Teams welcome extra days to practice and recuperate, but most years, those days are scheduled, not thrust on teams at the last minute. Indeed, the Bills had been in a holding pattern while the N.F.L. assessed the outbreak in Nashville, frustrating players and coaches — creatures of routine in the best of times — wary of playing on an odd day.

This last-minute approach to scheduling is wearing on players. To squeeze in the Chiefs-Patriots game on Oct. 5, the league bent its own rules and allowed the Patriots to fly to Kansas City, Mo., in two separate planes, on the day of the game.

Credit…Adrian Kraus/Associated Press

The decision prompted Patriots defensive back Jason McCourty to question whether the league was more interested in making sure such a high-profile game was played during prime time rather than ensuring the safety of players.

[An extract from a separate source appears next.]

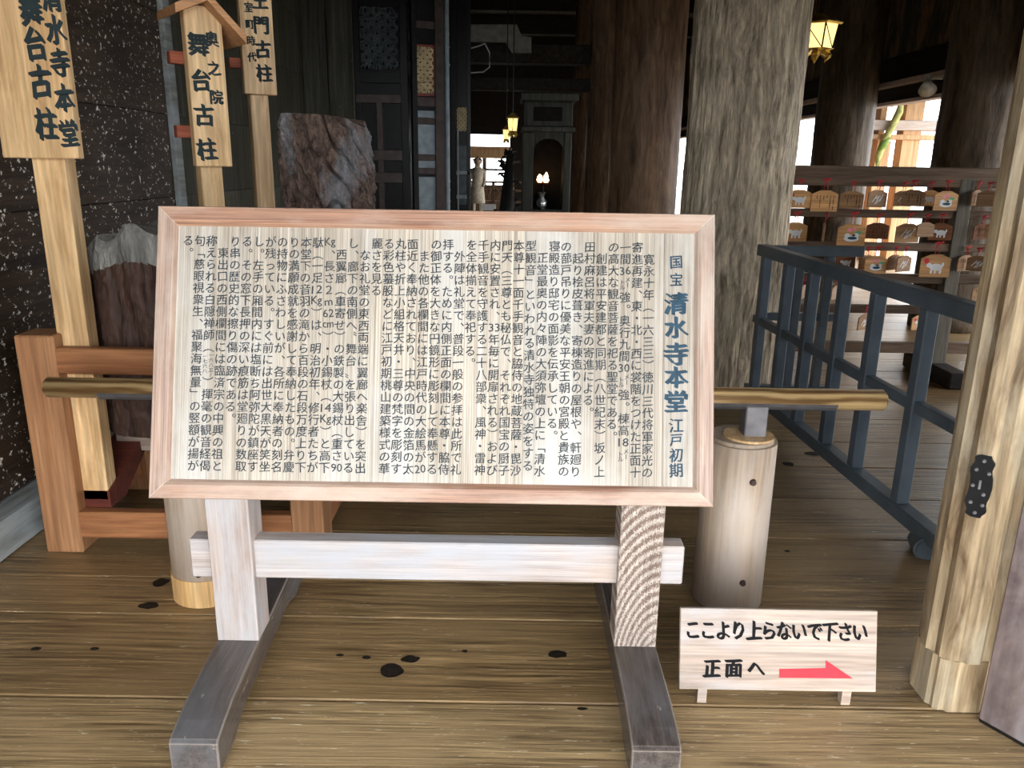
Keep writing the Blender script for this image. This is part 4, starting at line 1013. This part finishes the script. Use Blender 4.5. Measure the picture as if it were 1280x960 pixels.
# horn speaker on the lintel
p = onY(1141, 103, 8.9)
sp = thing('horn_speaker', 'small cream horn loudspeaker fixed to the dark lintel', 'speaker', (4.36, 8.95, p.z))
obj('horn', cyl((0, 0, .02), (-.03, -.10, -.08), .03, .09, 20), M['cream'], sp, world=False, smooth=True)
obj('driver', cyl((.02, .04, .07), (0, 0, .02), .04, .035, 16), M['cream'], sp, world=False)
obj('bracket', tube([(0, 0, .03), (.1, .02, .05), (.17, .02, .05)], .012, 6), M['cream'], sp, world=False)

# outside: timber gate, bell rope
YG = 13.6
gt = thing('timber_gate', 'bright orange-brown timber gate standing outside beyond the openings', 'gate', (6.6, YG, -.9))
for (pa_, pb_, m_) in ((1127, 1150, 'gatewood'), (1096, 1104, 'gatewood'), (1262, 1276, 'gatewood'), (1040, 1052, 'gatewood')):
    obj('post', box(onY(pa_, 180, YG).x, onY(pb_, 180, YG).x, YG, YG + .25, -.9, 4.2, .01), M[m_], gt)
xg0, xg1 = onY(1040, 150, YG).x, onY(1290, 150, YG).x
obj('beam', box(xg0, xg1, YG - .05, YG + .2, zy(1110, 163, YG), zy(1110, 150, YG), .01), M['gatepale'], gt)
obj('beam', box(xg0, xg1, YG - .05, YG + .2, 2.9, 3.15, .01), M['gatewood'], gt)
obj('door_panel', box(onY(1104, 150, YG).x, onY(1120, 150, YG).x, YG + .06, YG + .1, -.6, zy(1110, 176, YG), .01), M['gatewood'], gt)
obj('beam', box(xg0, xg1, YG - .05, YG + .2, zy(1110, 173, YG) - .02, zy(1110, 168, YG), .01), M['gatewood'], gt)
rp_ = thing('bell_rope', 'pale green and white twisted rope hanging in the outside opening', 'rope', (onY(1118, 160, YG - .12).x, YG - .12, 0))
b = tube([Vector(onY(x, y, YG - .12)) - Vector(rp_.location) for x, y in ((1131, 90), (1127, 128), (1124, 140), (1114, 160), (1104, 178), (1098, 195), (1094, 230))], [.04, .04, .06, .055, .055, .06, .05], 10)
obj('rope_strand', b, M['rope'], rp_, world=False, smooth=True)
obj('tassel', tube([Vector(onY(x, y, YG - .16)) - Vector(rp_.location) for x, y in ((1112, 172), (1104, 182), (1098, 188))], [.02, .07, .02], 8), plain('green_cloth', (.25, .4, .08), .8), rp_, world=False, smooth=True)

For the league and the players’ union, McCourty said, “it is not about our best interest, or our health and safety — it is about, ‘What can we make protocol-wise that sounds good, looks good, and how can we go out there and play games?’”

Still, the league shows no sign of slowing down. The N.F.L. owners met Tuesday, and will again Wednesday, to discuss safety measures and potential penalties for violations. Commissioner Roger Goodell said the owners were told that the league “cannot grow complacent.”

The league is considering heavy penalties besides fines for the Titans for violating the league’s safety protocols and for inconveniencing other teams. Last week, reports emerged that several of the team’s players practiced together outdoors while under orders not to hold in-person sessions.

The league said last week that teams not in compliance with its rules could be fined, lose draft picks and even forfeit games, if their actions affected other teams. Goodell, though, declined to say whether the Titans would be held accountable for the outbreak. “This is not about discipline — this is about keeping our personnel safe,” Goodell said.